| Manisha Khetarpal |
The book is a collection of articles, which apparently came from an event at Jasper National Park. It is very difficult to work out what exactly this was, from the introduction by Darrion Letendre. However, Manisha' chapter is a lot easier to follow, describing a Listening Continuum Framework, derived from learning with Indigenous colleagues and students.
Manisha describes intentional listening as a process for "respectful, relational learning environments". While framed for indigenous pedagogy, this could be usefully applied in any classroom, or with online learning. It provides a useful counter to the AI driven rush to push content onto students, and a solution to the problem of students submitting AI generated work.

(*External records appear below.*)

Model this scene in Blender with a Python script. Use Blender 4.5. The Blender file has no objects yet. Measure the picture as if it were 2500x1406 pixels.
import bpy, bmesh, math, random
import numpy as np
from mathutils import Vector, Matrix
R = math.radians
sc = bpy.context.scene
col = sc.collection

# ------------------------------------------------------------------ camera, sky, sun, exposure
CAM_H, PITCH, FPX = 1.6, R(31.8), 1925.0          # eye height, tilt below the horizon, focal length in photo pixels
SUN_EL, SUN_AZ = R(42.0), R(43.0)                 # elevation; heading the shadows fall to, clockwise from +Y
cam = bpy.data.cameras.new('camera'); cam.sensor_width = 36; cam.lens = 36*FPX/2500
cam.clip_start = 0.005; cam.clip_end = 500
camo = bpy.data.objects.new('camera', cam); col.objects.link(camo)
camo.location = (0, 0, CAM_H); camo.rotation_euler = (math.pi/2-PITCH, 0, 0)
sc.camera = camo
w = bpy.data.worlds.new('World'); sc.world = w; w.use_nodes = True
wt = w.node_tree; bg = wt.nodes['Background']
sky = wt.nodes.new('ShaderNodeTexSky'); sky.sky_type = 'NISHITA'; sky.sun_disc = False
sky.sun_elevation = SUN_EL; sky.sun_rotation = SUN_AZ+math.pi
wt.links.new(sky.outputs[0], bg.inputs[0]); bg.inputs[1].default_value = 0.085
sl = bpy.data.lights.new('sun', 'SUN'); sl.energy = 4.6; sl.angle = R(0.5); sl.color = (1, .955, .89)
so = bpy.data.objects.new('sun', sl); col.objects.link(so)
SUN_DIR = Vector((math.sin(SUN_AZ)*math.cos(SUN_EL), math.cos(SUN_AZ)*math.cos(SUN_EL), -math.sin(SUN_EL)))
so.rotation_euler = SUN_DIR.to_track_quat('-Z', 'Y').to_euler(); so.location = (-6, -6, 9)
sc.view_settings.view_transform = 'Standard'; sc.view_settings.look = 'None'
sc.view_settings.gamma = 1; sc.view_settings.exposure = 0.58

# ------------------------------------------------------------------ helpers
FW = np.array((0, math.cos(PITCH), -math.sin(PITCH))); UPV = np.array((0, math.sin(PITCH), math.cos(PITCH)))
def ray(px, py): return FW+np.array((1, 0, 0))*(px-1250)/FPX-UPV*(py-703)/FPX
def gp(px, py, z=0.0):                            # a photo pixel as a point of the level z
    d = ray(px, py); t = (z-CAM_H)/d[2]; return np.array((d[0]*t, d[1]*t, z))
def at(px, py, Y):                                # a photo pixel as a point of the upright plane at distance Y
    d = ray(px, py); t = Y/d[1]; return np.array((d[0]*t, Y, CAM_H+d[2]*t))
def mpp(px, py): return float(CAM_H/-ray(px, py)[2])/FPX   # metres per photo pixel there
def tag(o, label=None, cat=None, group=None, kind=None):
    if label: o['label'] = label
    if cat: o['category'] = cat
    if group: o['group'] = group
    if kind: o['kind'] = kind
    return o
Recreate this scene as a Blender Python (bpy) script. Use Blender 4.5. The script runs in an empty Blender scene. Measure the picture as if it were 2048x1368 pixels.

This approach is reminiscent of Johnnie Moore's "Unhurried Conversations", as detailed in his book "Unhurried: What's possible beyond busyness?". However, Manisha focuses on education, a rubric is presented with four levels (Not yet, to Consistent), & three criteria (presence; understanding & action; discernment & care). This is useful for taking a abstract idea and turning it into something a teacher can teach and assess. Rather than just measure output rubrics often only measure an individual final product, Manisha suggests assessing student's group learning. These are the "soft skills" which university administrators like to talk about, but academics don't like to tackle. However, combating AI based cheating will remain an impossible challenge if we just try to teach the same old way to assess the same old things.